Ronia Finkelshtein's aunt Sonia Rabichkina with her son Boris Rabichkin

My mother's sister Sonia Rabichkina [nee Izrailevich] and her son Boris. The photo was taken in Kolomak in 1917 to send it to relatives. Sonia married an accountant, Michael Rabichkin, a Jewish man. He worked at the sugar factory in Kolomak near Kharkov. Aunt Sonia moved to Kolomak. Their son, Boris, was born in 1914. Shortly after the revolution the Rabichkin family moved to Kharkov. Boris studied at the Jewish school. He spoke Yiddish fluently and even read Hugo in Hebrew. [Editor's note: Victor Hugo, French poet and novelist.] After school he couldn't enter a [higher educational] institute, as new Soviet laws only allowed young people from working families to study in higher educational institutions. He finished an industrial school and became a worker at the Locomotive Repair Plant in Kharkov. Later he became a correspondent for the plant newspaper. He got married and had a son, Erik. His marriage didn't last long - they divorced. Boris entered the Faculty of Literature at the Pedagogical Institute in Kharkov. He married a Jewish woman, Fania Shtitelman.Their son, Sima, was born in the late 1930s. After the war Boris and Fania worked at the Institute of Archaeology in Kiev.
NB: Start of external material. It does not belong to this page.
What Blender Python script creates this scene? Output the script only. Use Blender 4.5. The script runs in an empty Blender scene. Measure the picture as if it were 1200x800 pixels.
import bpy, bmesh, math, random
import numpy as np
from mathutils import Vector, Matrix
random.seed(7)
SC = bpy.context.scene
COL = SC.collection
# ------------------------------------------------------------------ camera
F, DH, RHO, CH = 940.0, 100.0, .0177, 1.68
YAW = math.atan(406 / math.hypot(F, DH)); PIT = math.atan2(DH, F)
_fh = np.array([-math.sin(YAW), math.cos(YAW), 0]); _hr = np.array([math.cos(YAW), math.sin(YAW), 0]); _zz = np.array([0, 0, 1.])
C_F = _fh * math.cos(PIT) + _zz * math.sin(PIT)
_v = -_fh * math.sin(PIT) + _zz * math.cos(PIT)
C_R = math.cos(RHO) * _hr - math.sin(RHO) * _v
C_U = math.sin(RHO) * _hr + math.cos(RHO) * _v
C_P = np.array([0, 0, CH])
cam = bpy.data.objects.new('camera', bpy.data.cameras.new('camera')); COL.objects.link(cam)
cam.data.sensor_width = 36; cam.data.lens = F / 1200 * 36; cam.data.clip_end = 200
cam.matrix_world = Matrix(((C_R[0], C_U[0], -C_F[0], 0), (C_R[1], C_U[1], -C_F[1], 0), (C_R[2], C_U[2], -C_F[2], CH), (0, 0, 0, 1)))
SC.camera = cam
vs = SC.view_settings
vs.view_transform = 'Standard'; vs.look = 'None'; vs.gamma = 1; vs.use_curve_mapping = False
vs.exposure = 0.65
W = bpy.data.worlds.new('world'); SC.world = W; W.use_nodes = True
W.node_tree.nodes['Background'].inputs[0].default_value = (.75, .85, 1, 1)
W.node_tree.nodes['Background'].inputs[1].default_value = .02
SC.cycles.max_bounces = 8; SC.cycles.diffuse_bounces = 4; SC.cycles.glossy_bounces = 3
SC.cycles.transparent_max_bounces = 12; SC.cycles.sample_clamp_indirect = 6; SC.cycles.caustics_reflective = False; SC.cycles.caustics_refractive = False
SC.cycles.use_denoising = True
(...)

Boris had finished the Faculty of Literature at the Pedagogical Institute, but he specialized in archaeology and had inventions in that field. In the early 1960s the Institute of Archaeology sent him to a reserve in Olvia [400 km from Kiev] where he was the director for two years. Boris was successful with his work in archaeology. He also wrote poems and short stories, but he wasn't ambitious and didn't publish his writings. Fania was very smart. She was the manager of the antique section of the Museum of Western and Oriental Art in Kiev in the 1970s. I liked to visit her at home. She always had gatherings of interesting people: archaeologists, historians, poets and writers. Her friends became my friends.